Sultra1news – Ketua Bawaslu Rahmat Bagja mengingatkan penyelenggara pilkada, termasuk di bawah KPU, untuk mewaspadai potensi penyalahgunaan data orang yang meninggal dunia saat mencoblos di TPS.

Ia mengatakan, penyalahgunaan KTP orang yang sudah meninggal dunia pernah terjadi pada Pemilihan Kepala Daerah (Pilkada) 2020.

“Di Pilkada 2020, ada orang meninggal yang bisa memilih di TPS (tempat pemungutan suara). Ada surat suara, ada tanda tangan di daftar hadir. Jadi, KTP-nya dipakai orang lain, sengaja. , karena KTP (fotonya) buram,” kata Bagja dikutip Antara, Jumat (28/6/2024).

Setelah dilakukan penyelidikan setelah pencoblosan selesai, ternyata orang yang disalahgunakan datanya telah meninggal dunia 4 hari sebelum pencoblosan. Alhasil, Mahkamah Konstitusi memerintahkan pemungutan suara ulang (PSU) di TPS bermasalah tersebut.

“Itu mengerikan. Itu hanya terjadi di Indonesia,” imbuhnya.

Untuk mencegah hal tersebut, meski sering dijumpai kasus seperti itu dalam setiap pemungutan suara, KPU dan Bawaslu sengaja memprioritaskan warga yang berada di sekitar TPS sebagai anggota KPPS dan panitia pengawas.

Makanya petugas KPPS harus warga setempat agar tahu siapa yang memilih saat itu.
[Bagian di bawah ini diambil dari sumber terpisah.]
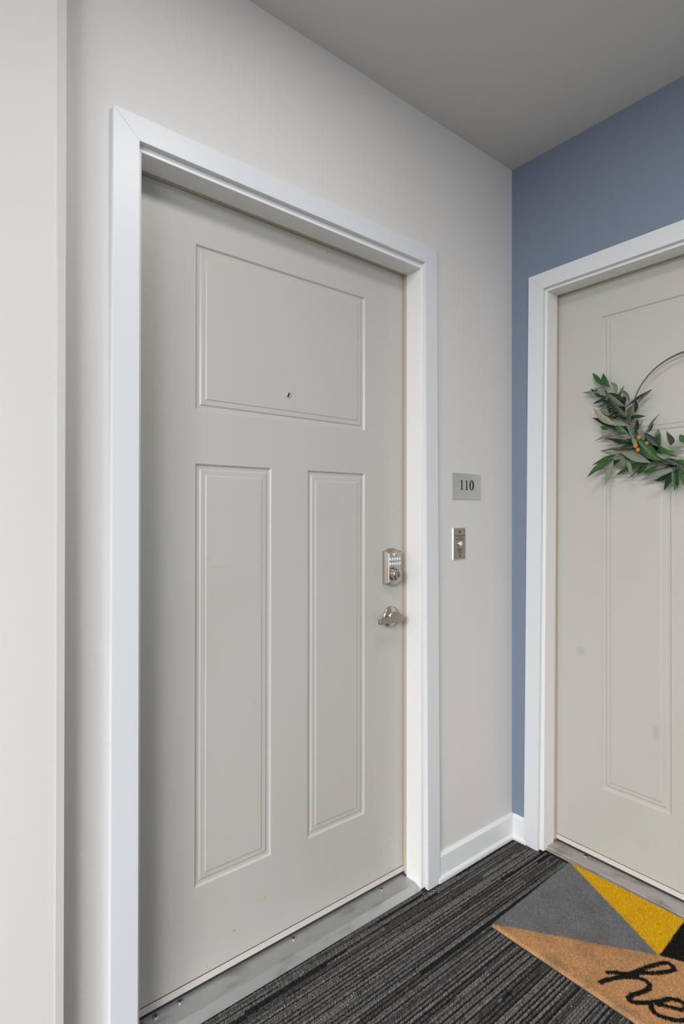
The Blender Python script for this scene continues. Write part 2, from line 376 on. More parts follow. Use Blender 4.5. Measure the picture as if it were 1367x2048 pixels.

Ini yang kemudian menjadi hikmah teman-teman di KPU dan Bawaslu dalam memilih penyelenggara ad hoc di bawahnya, ujarnya.

Ia mengungkapkan, pada Pilkada Serentak 2020 telah terjadi 12 putusan pengadilan terkait pelanggaran pemungutan suara lebih dari satu kali di satu TPS atau lebih dari satu TPS, dan empat putusan terkait pelanggaran memerintahkan orang lain yang tidak berhak memilih untuk menggunakan hak pilihnya di satu TPS atau lebih.

Pelanggaran-pelanggaran tersebut termasuk dalam pelanggaran pidana terkait pemilu dan pemilu kepala daerah.